Middle Picks (Position 2-3)
You have moderate flexibility. Focus on resource diversity across your two picks. If the best remaining spot is ore-heavy, plan your second settlement for brick/lumber. You're playing the pair, not the individual spot.
Last Pick (Position 4)
You place last in the first round but first in the second round — meaning you place both settlements back-to-back. This is secretly powerful: you can plan both positions as a pair without worrying about someone stealing your second spot. Use this to build a cohesive opening. The tradeoff is that positions 1-3 will have already claimed the top spots, so you'll work with what remains.
Common Placement Traps
Chasing High Numbers Only
A 6-8-5 intersection with all three hexes producing lumber is 13 pips — impressive! But it only gives you one resource type. You'll drown in lumber and starve for everything else. A 9-5-8 with three different resources (10 pips) is often a stronger position because it gives you building flexibility.
Over-Avoiding the Desert
Yes, the desert produces nothing. But an intersection touching the desert and two 6/8 hexes has 10 pips from 2 hexes — that's not bad at all. And the desert can't be robbed, so one of your production hexes is guaranteed safe. Don't automatically reject desert-adjacent spots.

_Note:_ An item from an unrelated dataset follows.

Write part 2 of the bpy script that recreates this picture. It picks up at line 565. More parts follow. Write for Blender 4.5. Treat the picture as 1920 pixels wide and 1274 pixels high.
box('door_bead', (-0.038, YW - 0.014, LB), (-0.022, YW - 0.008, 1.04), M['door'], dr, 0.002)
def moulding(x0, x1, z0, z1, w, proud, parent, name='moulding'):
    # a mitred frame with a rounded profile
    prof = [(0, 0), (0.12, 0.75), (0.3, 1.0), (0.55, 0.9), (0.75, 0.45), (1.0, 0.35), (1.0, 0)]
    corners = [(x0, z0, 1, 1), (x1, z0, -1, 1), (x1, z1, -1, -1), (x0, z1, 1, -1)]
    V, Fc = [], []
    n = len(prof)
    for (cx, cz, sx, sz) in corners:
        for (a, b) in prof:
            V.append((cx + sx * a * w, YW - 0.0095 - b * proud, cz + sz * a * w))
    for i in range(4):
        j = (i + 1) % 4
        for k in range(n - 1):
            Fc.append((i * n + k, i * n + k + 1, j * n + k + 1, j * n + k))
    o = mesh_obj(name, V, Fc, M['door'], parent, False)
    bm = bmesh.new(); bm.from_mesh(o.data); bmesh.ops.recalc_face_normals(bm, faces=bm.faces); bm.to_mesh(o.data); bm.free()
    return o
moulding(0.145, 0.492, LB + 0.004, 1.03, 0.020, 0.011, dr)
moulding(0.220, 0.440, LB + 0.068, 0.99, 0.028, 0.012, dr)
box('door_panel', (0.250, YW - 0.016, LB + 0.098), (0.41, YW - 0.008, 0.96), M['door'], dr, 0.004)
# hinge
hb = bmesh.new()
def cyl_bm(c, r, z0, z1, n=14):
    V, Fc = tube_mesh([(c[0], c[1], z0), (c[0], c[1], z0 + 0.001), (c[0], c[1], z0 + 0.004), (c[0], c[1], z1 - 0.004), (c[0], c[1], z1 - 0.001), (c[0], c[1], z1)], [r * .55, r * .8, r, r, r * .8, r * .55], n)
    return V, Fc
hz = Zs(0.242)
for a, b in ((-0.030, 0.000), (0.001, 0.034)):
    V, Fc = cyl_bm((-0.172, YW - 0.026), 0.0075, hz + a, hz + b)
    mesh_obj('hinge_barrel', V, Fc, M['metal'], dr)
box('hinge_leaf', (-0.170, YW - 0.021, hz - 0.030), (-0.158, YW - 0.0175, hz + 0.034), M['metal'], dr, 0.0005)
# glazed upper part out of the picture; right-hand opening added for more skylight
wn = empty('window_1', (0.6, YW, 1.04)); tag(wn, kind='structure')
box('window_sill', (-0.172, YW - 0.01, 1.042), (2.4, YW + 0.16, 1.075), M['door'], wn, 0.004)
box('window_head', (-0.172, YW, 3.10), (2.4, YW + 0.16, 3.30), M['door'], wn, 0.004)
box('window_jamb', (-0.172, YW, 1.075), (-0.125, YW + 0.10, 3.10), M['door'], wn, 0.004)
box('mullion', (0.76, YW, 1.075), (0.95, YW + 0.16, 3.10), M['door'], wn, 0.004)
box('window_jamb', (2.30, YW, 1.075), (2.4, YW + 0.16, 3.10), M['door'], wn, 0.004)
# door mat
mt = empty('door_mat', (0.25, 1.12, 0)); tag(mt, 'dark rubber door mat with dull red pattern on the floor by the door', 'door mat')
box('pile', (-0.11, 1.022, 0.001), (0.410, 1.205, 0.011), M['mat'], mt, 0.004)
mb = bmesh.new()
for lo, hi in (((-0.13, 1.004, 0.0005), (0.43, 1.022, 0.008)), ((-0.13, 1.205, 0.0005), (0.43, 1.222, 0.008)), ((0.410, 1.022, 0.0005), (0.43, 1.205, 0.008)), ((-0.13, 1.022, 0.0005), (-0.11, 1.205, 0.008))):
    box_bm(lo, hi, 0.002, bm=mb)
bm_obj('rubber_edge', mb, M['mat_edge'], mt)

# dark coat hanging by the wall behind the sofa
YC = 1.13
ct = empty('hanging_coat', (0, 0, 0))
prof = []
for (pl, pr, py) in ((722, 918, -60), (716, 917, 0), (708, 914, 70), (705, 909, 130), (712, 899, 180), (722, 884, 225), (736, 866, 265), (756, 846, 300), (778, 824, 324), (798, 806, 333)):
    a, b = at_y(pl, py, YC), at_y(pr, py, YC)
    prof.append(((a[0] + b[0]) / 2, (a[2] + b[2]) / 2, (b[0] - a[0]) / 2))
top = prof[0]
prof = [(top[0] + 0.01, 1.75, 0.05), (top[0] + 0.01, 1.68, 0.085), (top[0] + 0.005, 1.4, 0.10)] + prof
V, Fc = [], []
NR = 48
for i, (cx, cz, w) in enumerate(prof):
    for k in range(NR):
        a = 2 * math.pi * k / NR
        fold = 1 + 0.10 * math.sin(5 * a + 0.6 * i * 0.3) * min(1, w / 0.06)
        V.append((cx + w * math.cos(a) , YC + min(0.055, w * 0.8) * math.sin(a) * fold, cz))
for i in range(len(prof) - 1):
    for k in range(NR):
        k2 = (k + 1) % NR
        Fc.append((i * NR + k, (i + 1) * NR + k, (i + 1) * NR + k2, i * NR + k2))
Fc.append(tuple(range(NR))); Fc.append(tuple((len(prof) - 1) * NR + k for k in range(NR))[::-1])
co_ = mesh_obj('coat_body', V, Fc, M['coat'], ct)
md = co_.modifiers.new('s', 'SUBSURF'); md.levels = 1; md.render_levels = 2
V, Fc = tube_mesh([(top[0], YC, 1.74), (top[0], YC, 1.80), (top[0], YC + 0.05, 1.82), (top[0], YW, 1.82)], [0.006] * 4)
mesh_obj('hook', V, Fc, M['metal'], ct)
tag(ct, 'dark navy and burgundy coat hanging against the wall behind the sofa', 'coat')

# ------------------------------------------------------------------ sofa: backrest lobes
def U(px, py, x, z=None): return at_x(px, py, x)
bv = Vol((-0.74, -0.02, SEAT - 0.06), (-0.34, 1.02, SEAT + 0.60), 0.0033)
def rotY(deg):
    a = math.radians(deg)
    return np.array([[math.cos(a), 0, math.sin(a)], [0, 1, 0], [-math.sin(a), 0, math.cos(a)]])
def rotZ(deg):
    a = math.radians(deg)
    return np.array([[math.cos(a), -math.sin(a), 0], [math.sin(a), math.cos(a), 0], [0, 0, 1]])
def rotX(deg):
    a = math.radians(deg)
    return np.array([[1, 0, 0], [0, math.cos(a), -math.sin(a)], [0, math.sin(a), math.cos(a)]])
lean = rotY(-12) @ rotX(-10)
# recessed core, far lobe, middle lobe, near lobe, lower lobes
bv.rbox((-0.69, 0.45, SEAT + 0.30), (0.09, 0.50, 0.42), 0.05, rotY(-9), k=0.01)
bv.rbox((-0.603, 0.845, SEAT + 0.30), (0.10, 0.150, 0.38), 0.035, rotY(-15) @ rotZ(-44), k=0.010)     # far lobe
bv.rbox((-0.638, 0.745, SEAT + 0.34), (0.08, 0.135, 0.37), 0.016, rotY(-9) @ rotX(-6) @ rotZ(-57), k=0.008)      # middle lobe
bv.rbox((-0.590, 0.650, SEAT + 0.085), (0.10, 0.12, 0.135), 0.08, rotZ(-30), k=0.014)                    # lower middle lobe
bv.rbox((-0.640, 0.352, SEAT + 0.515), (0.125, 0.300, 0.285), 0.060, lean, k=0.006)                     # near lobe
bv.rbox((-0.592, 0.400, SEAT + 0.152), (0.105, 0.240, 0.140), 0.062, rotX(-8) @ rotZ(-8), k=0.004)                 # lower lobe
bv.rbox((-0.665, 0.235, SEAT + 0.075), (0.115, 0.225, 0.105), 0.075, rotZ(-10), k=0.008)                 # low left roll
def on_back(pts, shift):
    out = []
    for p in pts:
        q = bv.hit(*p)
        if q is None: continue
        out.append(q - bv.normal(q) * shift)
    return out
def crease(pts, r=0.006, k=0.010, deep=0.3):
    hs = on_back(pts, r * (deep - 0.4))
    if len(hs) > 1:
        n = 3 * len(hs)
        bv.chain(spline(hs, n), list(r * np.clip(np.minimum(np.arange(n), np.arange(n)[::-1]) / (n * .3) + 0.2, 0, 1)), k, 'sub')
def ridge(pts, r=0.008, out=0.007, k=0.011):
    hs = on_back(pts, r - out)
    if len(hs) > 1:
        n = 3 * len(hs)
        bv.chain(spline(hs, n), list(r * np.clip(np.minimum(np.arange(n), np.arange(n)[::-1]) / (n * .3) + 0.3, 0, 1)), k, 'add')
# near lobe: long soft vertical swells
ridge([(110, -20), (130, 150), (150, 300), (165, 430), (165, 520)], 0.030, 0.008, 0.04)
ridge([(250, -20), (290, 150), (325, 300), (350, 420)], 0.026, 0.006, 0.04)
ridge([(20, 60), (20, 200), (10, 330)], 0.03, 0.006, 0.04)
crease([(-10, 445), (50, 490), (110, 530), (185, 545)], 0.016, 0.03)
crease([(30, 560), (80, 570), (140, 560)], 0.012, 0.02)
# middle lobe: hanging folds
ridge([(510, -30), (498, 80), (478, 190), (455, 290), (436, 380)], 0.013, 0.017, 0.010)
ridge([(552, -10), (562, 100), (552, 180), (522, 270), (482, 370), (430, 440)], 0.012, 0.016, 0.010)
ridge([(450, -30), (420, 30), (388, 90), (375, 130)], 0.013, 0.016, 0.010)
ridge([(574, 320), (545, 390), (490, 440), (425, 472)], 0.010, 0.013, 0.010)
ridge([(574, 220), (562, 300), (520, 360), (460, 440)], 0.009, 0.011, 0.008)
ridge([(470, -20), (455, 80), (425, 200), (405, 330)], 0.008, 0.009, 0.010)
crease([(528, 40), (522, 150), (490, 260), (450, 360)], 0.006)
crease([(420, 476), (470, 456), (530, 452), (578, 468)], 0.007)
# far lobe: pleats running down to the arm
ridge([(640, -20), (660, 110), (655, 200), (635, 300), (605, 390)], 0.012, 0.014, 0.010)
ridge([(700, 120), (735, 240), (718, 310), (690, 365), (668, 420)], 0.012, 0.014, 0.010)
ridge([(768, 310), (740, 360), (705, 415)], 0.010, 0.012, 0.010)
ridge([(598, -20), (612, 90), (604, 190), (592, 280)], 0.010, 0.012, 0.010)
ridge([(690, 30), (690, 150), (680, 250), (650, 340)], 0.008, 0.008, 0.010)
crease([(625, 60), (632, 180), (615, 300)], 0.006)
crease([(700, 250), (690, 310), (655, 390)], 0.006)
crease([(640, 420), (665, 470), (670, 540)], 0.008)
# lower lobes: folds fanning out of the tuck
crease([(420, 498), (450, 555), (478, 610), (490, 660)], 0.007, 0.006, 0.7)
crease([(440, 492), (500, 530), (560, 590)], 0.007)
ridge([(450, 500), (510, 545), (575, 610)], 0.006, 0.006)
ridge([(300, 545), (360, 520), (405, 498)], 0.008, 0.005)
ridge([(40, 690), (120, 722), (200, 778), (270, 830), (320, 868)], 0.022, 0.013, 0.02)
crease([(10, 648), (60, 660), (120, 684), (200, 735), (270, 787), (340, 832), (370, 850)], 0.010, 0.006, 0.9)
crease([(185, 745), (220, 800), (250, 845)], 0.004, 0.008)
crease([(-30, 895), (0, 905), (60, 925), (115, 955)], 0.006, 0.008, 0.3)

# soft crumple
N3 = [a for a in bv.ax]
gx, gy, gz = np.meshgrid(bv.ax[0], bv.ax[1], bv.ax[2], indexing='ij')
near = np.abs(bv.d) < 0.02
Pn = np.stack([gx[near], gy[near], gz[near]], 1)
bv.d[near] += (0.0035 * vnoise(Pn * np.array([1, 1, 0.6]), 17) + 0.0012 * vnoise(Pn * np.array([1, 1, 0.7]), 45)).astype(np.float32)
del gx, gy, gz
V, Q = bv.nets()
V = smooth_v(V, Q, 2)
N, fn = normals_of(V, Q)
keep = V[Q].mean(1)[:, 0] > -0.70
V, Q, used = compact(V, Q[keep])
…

Ignoring Opponent Placement Intent
In a 4-player game, the player drafting before you will take the best spot. Before it's your turn, have 2-3 backup options ready. If you've only planned for one spot, you'll panic when someone takes it and settle somewhere suboptimal.
Putting It All Together
Here's a quick evaluation checklist you can run through during the setup draft:
- 1. Count pips — What's the total production probability? Target 11+ per settlement.
- 2. Check resources — What types does this intersection give me? What am I still missing?
- 3. Scan expansion — Where can I road to from here? Are the next settlement spots good?
- 4. Consider ports — Is a useful port nearby? Does it match my surplus resource?
- 5. Watch opponents — Who's settling near me? Will I be boxed in?
- 6. Plan the pair — Does this spot complement or duplicate my other settlement?